Gecamines, at its peak the backbone of the copper-fuelled Congo economy, has dismissed concerns over the latest review and Chief Executive Ahmed Kalej Nkand said on Thursday the aim was to "improve" existing ventures, particularly for mines already producing.
"It is about checking there is a match between investment spend and infrastructure, that marketing is being done according to norms, that mining operations cost what they should, and so forth," he told reporters in London.
He said the programme had begun last month and should produce findings by the end of the year.
Gecamines, created by authoritarian leader Mobutu Sese Seko after independence in 1960, set up a string of partnerships with mining companies in the 1990s, when it had limited access to outside capital.
Nkand said Gecamines aimed to improve the performance of ventures already producing, while those near production or in development were being pressed on when they would start up.
"Then there is the third category, those in the feasibility stage ... Here timetables are binding - those that do not conform do risk having their exploration contracts annulled," he said. "These are ... most exposed."
Gecamines plans to spend some $930 million over five years to raise its production from a targeted 35,000 tonnes of copper in 2012 to 100,000 tonnes in 2015. At its peak, in 1986, Gecamines produced almost 480,000 tonnes of copper.

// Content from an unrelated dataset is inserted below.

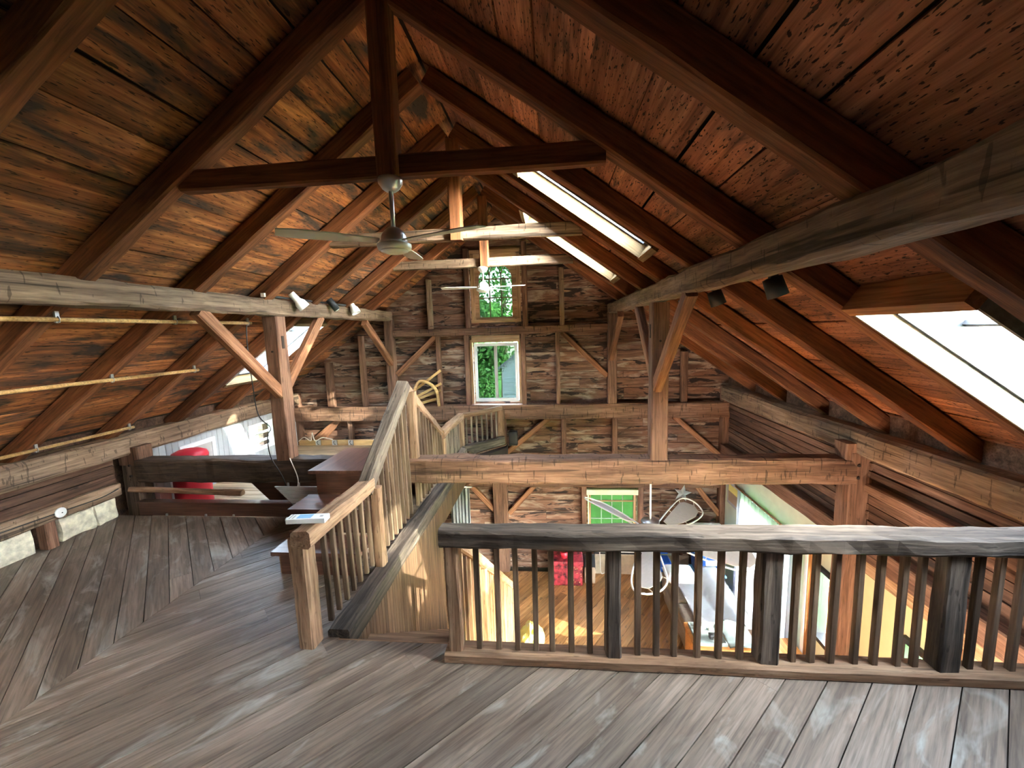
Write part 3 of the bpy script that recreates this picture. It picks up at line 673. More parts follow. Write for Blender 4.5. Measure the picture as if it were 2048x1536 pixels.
def np_(x, y, z0, z1, w_, mt='rail'): beam('newel', (x, y, z0), (x, y, z1), w_, w_, W[mt], sr, up=(1, 0, 0), rough=.009, seg=.09)
np_(-.665, 2.43, 0, .77, .115, 'rail'); np_(XRL+.06, 3.3, -.18, .76, .085); np_(XRL+.03, 4.42, .62, 1.42, .095); np_(XRL-.0, 5.68, -.08, .56, .1); np_(XRL+.01, 6.92, -.05, .58, .085); np_(.02, 7.6, -.05, .6, .12)
def railz(y):
    for a, b, *_ in segs[:4]:
        if a[1] <= y <= b[1]: return a[2]+(b[2]-a[2])*(y-a[1])/(b[1]-a[1])
y = 2.56
while y < 5.62:
    if abs(y-3.3) > .06 and abs(y-4.42) > .06: beam('baluster', (XRL+.01, y, .08), (XRL, y, railz(y)-.03), .034, .034, W['baluster'], sr, up=(1, .1, 0), rough=.002, ch=.003, seg=.3)
    y += .113
y = 5.82
while y < 6.85: beam('baluster', (XRL, y, .06), (XRL, y, .6), .03, .03, W['rail_grey'], sr, up=(1, .1, 0), rough=.002, ch=.003, seg=.3); y += .13
for i in range(1, 8):
    t = i/8; x, y = XRL+(0.02-XRL)*t, 6.92+.68*t; beam('baluster', (x, y, .08), (x, y, .6), .03, .03, W['rail_grey'], sr, up=(1, .1, 0), rough=.002, ch=.003, seg=.3)
# brown steps over the tie beam
st = tag(empty('wooden_steps', (-1.1, 3.6, 0)), 'short flight of red brown steps rising over the tie beam', 'steps')
for i, (z, y0, y1, xl) in enumerate(((.22, 3.17, 3.5, -1.46), (.46, 3.5, 3.86, -1.5), (.715, 3.84, 4.66, -1.48))):
    bx('tread', xl, -.66, y0, y1, z-.035, z, W['step'], st); bx('riser', xl+.06, -.68, y0+.035, y0+.06, 0 if i == 0 else (z-.24), z-.035, W['step'], st)
bx('side_panel', -1.42, -1.4, 3.22, 3.86, 0, .19, W['frame_tan'], st); bx('side_panel', -1.43, -1.41, 3.55, 4.3, 0, .43, W['step'], st); place('end_panel', prism_mesh([(-2.75, .32), (-2.35, -.08), (-1.45, -.08), (-1.45, .32)], -.01, .01), Matrix.Translation((0, 4.62, 0)) @ Matrix.Rotation(math.pi/2, 4, 'X'), W['step'], st); bx('side_panel', -1.43, -1.41, 3.9, 4.34, .4, .68, W['step'], st)
for i, (z, y0, y1) in enumerate(((.46, 4.66, 4.95), (.2, 4.92, 5.25))): bx('tread', -1.48, -.66, y0, y1, z-.035, z, W['step'], st); bx('riser', -1.42, -.68, y1-.05, y1-.03, z-.28, z-.035, W['step'], st)
# white boarded offcut standing beside the steps
wp = tag(empty('white_offcut_panel', (-1.75, 4.1, 0)), 'white grooved board offcut with a slanted edge beside the brown steps', 'panel')
for i in range(8):
    z0, z1 = .14+i*.044, .14+i*.044+.039; sl = lambda z: -1.64-.33*(z-.14)/.35
    place('strip', prism_mesh([(sl(z0), z0), (-1.44, z0), (-1.44, z1), (sl(z1), z1)], -.008, .008), Matrix.Translation((0, 4.0, 0)) @ Matrix.Rotation(math.pi/2, 4, 'X'), W['greyframe'], wp)
for x in (-1.82, -1.7): bx('bolt', x, x+.018, 3.99, 4.0, .49, .53, W['steel'], wp)
# stairs down to the great room with their own handrail
sd_ = tag(empty('staircase', (-.08, 2.5, ZL)), 'steep staircase dropping from the loft to the great room', 'staircase')
n = 13
for i in range(1, n): bx('tread', -.43, .26, 2.5+(i-1)*.275, 2.5+i*.275+.02, -i*2.69/n-.035, -i*2.69/n, W['bead'], sd_)
for i in range(0, n): bx('riser', -.43, .26, 2.495+i*.275, 2.515+i*.275, -(i+1)*2.69/n, -i*2.69/n-.035 if i else -.03, W['step'], sd_)
beam('stringer', (.29, 2.5, -.14), (.29, 5.95, -2.69), .04, .26, W['bead'], sd_, rough=.002)
hr = tag(empty('stair_handrail', (.33, 2.5, 0)), 'descending stair handrail with thin spindles seen through the guard railing', 'railing')
hz = lambda y: .70-.748*(y-2.5)
beam('rail', (.34, 2.47, hz(2.47)), (.34, 5.6, hz(5.6)), .09, .085, W['rail'], hr, rough=.008)
for yy in (3.42, 4.62, 5.55): beam('newel', (.34, yy, hz(yy)-.95), (.34, yy, hz(yy)-.03), .08, .08, W['rail'], hr, up=(1, 0, 0), rough=.006)
y = 2.62
while y < 5.5:
    if min(abs(y-3.42), abs(y-4.62)) > .06: beam('spindle', (.34, y, hz(y)-.86), (.34, y, hz(y)-.03), .03, .03, W['rail'], hr, up=(1, 0, 0), rough=.001, ch=.003, seg=.4)
    y += .125
# ================================================================== LOFT OBJECTS
ps = tag(empty('printed_box', (-.63, 2.42, .858), math.radians(6)), 'white tablet box with blue print lying on the railing newel', 'box')
m0 = WM[ps.name]
place('case', mesh_of(rbox_bm(.25, .08, .032, .004, 2), False), m0 @ Matrix.Translation((.03, 0, .029)), W['enamel'], ps)
place('print', box_mesh(-.06, .03, -.028, .028, 0, .001), m0 @ Matrix.Translation((.03, 0, .0455)), W['lightblue'], ps)
place('print', box_mesh(-.11, -.1, -.03, .03, 0, .001), m0 @ Matrix.Translation((.03, 0, .0455)), W['greyframe'], ps); place('print', box_mesh(-.09, -.08, -.03, .02, 0, .001), m0 @ Matrix.Translation((.03, 0, .0455)), W['greyframe'], ps)
place('print', box_mesh(.08, .1, -.01, .01, 0, .001), m0 @ Matrix.Translation((.03, 0, .0455)), W['greyframe'], ps); place('tab', box_mesh(-.14, -.1, -.012, .012, -.02, -.008), m0 @ Matrix.Translation((.03, 0, .0455)), W['enamel'], ps)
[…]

Gecamines produced only around 15,000 tonnes in the first eight months of the year, but Nkand said production would be heavily weighted to the second half of the year as improvements to infrastructure began to filter through.
Nkand said Gecamines was in talks to restructure the bulk of the conglomerate's $1.5 billion debt burden, shifting roughly half to the state as part of its reconfiguration.
It will also reduce its workforce to 4,500 from 9,600 and is looking to employ more younger workers to bring down a current average age of 50.